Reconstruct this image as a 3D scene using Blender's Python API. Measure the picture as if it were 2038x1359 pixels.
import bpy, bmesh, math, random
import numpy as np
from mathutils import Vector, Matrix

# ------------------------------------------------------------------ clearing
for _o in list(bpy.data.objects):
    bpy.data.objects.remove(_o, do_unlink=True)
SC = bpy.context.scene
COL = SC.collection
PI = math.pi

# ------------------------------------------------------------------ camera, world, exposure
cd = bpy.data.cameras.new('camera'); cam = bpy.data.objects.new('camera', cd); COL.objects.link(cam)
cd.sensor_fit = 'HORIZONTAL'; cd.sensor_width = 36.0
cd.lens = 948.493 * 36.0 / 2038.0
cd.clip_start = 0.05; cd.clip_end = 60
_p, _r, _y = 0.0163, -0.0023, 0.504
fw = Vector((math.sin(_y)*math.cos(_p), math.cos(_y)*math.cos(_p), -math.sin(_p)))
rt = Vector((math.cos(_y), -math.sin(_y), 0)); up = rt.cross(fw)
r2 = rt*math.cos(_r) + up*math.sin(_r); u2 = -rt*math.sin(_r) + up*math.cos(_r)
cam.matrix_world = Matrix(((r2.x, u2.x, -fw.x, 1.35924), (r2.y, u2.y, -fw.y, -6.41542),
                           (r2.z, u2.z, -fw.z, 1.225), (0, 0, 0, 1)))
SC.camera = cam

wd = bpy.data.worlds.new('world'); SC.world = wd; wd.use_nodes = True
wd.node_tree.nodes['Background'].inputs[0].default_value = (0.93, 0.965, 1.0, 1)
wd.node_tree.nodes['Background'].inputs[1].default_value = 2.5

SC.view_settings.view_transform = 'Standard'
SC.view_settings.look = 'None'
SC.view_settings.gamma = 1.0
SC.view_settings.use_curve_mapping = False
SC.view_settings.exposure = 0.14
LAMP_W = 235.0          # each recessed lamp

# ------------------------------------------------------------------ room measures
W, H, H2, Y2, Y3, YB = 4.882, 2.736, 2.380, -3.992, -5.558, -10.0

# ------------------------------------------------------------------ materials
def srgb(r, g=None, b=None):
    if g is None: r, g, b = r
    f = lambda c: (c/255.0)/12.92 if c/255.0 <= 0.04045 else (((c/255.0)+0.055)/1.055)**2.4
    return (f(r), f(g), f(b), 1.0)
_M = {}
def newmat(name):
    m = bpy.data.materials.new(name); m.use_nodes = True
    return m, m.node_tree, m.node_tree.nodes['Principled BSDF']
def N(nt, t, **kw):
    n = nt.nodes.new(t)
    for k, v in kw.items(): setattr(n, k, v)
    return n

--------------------

Requirements
Each line from the start of the listing above through the line containing "from mathutils import Vector, Matrix" should be copied exactly, please, with no other lines added.

Solution to the problem
Reconstruct this image as a 3D scene using Blender's Python API. Measure the picture as if it were 2038x1359 pixels.
import bpy, bmesh, math, random
import numpy as np
from mathutils import Vector, Matrix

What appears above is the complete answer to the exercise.